The 49-year-old man faces similar charges in a 60-count indictment in DuPage County, where 28 would-be investors claimed he scammed them out of another $2.4 million. But in federal bankruptcy and secretary of state administrative complaints, as much as $10 million has been stolen from more than 130 people from across Illinois' suburbs, out of state and other countries.

In October 2008, secretary-of-state officials closed down his Elk Grove Village office and seized Carney's bank accounts. He bilked four more clients out of $110,000 in the following two months, officials said.

Police arrested Carney one year later after a lengthy investigation.

Carney told his investors that he had developed a day trading software program that allowed him to pre-empt stock market investors, giving him a three-minute edge to buy and sell. He promised a 15 to 20 percent monthly profit, according to authorities.

"He sent account statements to his clients via e-mail, which several victims accessed," said Edward C. Snow, a senior assistant Illinois attorney general, in court documents. "The statements falsely showed earnings on their investments of 15 to 20 percent per month. The indication of a positive return encouraged several victims in DuPage County and elsewhere to make further investments."

After Carney's personal assets were seized, authorities say they returned about 5 cents on the dollar to the victims. The duped investors also are trying to recoup some of their losses through a separate federal bankruptcy proceeding.

In a classic Ponzi scheme, similar but smaller than that operated by swindler Bernie Madoff, Carney admitted in Cook County to using significant amounts of investors' money to pay interest to other clients, falsely portraying these payments as proceeds from investments.

"I'm the biggest loser," a Naperville woman told the Daily Herald after his arrest.

She and her husband lost as much as $784,000, according to the DuPage County indictment.
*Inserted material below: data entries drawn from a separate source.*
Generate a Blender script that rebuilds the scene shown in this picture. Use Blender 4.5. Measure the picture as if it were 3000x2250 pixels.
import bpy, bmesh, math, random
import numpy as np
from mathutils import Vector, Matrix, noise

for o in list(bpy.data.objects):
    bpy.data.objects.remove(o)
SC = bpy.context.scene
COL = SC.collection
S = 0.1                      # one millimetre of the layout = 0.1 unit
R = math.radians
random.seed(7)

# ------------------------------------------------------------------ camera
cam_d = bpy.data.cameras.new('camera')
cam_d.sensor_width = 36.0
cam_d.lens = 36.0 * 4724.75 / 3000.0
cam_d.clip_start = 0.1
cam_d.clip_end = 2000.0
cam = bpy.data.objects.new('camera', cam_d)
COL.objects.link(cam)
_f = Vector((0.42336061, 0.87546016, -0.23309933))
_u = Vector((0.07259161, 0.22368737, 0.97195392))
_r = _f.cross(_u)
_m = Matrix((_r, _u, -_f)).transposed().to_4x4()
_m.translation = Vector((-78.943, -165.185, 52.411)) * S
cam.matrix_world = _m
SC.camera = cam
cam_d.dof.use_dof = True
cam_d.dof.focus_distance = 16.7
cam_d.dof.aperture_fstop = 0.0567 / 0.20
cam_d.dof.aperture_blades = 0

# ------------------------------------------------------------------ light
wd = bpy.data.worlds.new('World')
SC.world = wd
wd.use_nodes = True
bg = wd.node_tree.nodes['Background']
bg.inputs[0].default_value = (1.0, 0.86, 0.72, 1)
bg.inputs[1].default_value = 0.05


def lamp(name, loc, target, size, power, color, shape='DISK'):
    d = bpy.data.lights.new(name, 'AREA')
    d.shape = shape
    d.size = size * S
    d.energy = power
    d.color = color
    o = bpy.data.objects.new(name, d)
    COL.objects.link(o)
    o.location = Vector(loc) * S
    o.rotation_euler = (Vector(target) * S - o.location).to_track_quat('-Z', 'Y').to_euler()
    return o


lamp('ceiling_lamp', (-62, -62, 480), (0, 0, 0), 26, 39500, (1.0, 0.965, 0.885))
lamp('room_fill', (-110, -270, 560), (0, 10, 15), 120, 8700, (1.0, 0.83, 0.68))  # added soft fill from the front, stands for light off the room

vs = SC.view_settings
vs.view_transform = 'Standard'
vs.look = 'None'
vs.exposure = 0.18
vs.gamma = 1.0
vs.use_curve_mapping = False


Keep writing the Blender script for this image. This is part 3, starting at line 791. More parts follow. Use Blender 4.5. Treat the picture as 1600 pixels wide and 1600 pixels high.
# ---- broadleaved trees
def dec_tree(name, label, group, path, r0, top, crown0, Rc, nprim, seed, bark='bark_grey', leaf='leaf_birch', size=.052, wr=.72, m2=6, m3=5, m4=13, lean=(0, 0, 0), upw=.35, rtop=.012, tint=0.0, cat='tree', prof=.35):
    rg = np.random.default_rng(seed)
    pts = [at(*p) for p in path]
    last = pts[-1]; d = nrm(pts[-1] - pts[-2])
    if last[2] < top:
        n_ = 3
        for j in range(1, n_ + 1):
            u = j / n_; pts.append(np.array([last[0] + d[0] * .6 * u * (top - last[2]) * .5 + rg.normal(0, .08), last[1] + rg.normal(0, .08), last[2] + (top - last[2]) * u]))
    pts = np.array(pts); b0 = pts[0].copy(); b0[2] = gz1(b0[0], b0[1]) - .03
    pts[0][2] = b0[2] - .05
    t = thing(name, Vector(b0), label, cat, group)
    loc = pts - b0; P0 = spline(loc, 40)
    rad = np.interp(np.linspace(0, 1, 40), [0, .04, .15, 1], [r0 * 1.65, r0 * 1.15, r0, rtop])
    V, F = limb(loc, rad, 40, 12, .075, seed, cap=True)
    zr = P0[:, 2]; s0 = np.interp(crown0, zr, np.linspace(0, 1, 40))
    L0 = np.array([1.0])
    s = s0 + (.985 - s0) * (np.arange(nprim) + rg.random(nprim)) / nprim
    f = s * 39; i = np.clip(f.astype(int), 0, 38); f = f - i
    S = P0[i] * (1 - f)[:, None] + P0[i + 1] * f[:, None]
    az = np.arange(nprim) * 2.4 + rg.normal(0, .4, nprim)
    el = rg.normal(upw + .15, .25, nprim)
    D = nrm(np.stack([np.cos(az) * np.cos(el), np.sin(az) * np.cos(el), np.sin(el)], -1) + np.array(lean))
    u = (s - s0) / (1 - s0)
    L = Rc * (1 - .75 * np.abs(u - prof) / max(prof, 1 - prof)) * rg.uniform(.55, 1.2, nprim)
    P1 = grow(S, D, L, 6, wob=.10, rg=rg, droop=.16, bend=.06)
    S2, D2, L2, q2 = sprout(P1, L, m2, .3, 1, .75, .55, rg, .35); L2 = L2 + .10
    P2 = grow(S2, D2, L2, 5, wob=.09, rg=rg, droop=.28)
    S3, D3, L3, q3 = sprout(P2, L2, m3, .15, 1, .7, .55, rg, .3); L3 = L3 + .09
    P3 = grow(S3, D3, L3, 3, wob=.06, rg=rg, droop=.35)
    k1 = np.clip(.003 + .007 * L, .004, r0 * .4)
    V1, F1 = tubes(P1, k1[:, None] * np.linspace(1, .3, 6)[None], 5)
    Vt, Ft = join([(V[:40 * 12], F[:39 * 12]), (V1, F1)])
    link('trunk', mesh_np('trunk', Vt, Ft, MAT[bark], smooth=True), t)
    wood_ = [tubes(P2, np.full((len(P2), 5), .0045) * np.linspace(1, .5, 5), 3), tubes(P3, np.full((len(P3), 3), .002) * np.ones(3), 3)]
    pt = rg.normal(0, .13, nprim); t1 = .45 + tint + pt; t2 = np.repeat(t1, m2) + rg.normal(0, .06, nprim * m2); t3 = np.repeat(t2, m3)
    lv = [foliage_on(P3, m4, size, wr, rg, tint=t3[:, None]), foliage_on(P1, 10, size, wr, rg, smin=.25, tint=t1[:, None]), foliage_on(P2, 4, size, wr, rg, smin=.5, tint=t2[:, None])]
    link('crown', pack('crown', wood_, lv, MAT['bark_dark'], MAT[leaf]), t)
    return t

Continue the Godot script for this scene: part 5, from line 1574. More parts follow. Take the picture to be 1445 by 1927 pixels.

The woman, who asked not to be publicly identified, said she lost her life savings after trusting the smooth-talking Carney.

Carney had a clean criminal record. The married father grew up in Granite City and is a lifelong Illinois resident. He is scheduled to appear Friday before DuPage Circuit Judge George Bakalis.

Prosecutors also indicted one of Carney's investors, Craig Gutowsky, 44, of Cary, on charges alleging theft, theft by deception and securities violations. He did not aid Carney, but instead is accused of persuading others to allow him to invest for them while keeping their money for himself. Gutowsky is due in court Sept. 16.

"This is fitting punishment for the fraudulent acts that Mr. Carney committed to enrich himself at the expense of clients who trusted his work and alleged expertise," Illinois Attorney General Lisa Madigan said in a Thursday statement announcing the eight-year Cook County prison sentence.